In effect, this is nothing less than an attempt by the President to usurp legislative power which belongs only to Congress, in violation of the separation of governmental powers between the Congress, the President and the Supreme Court – which is the great genius of the Constitution.

But why is the separation of powers such a big deal? What does it matter whether tariffs originate with Congress, as the Constitution requires, or by executive order from the President?

It matters only if our liberty matters. The separation of powers in the Constitution is what protects the liberty of all of us – the liberties we take for granted every day – from a government in which power is concentrated in one person and liberty is non-existent. But don’t take my word for it.
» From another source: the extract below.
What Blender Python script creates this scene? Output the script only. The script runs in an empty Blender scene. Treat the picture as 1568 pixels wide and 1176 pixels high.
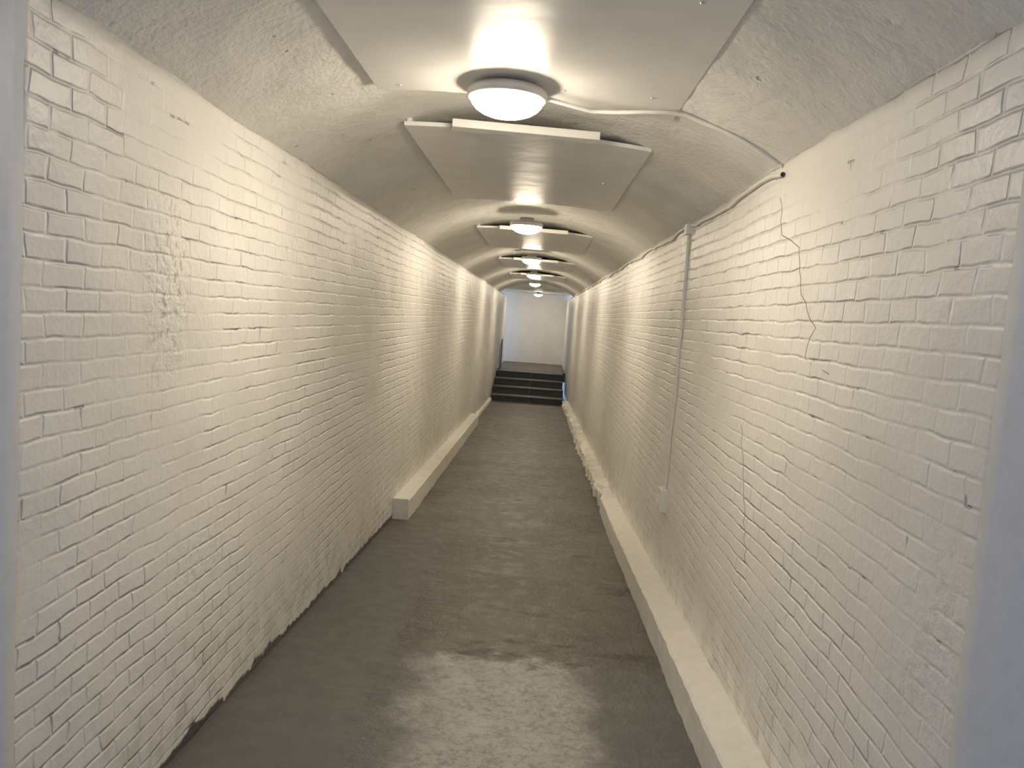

Listen to these voices from the early days of our country until the recent past:

  • James Madison in 1787: ”There can be no liberty where the legislative and executive powers are united in the same person.”
  • Justice Louis Brandeis in 1928: “The doctrine of the separation of powers was adopted…to preclude the exercise of arbitrary power….The purpose was…to save the people from autocracy.”
  • Justice Robert Jackson in 1952: ”The Constitution diffuses power the better to secure liberty.”
  • Chief Justice Warren Burger in 1986: ”Even a cursory examination of the Constitution reveals…that checks and balances were the foundation of a structure of government that would protect liberty.”
  • Justice Anthony Kennedy in 1998: ”Liberty is always at stake when one or more of the branches seek to transgress the separation of powers.”
  • Justice Antonin Scalia in 2014: ”The separation of powers exists for the protection of individual liberty.”

Every court which has considered the legality of the President’s tariffs has concluded that they are illegal because they violate the Constitution and the laws enacted by Congress. It remains to be seen whether the Supreme Court will reaffirm the importance of the Constitution’s separation of powers or bend to the will of the President.

The liberties that Americans have held dear for some 250 years – free speech, freedom of religion, freedom to bear arms, the right to due process and the equal protection of the laws – hang in the balance.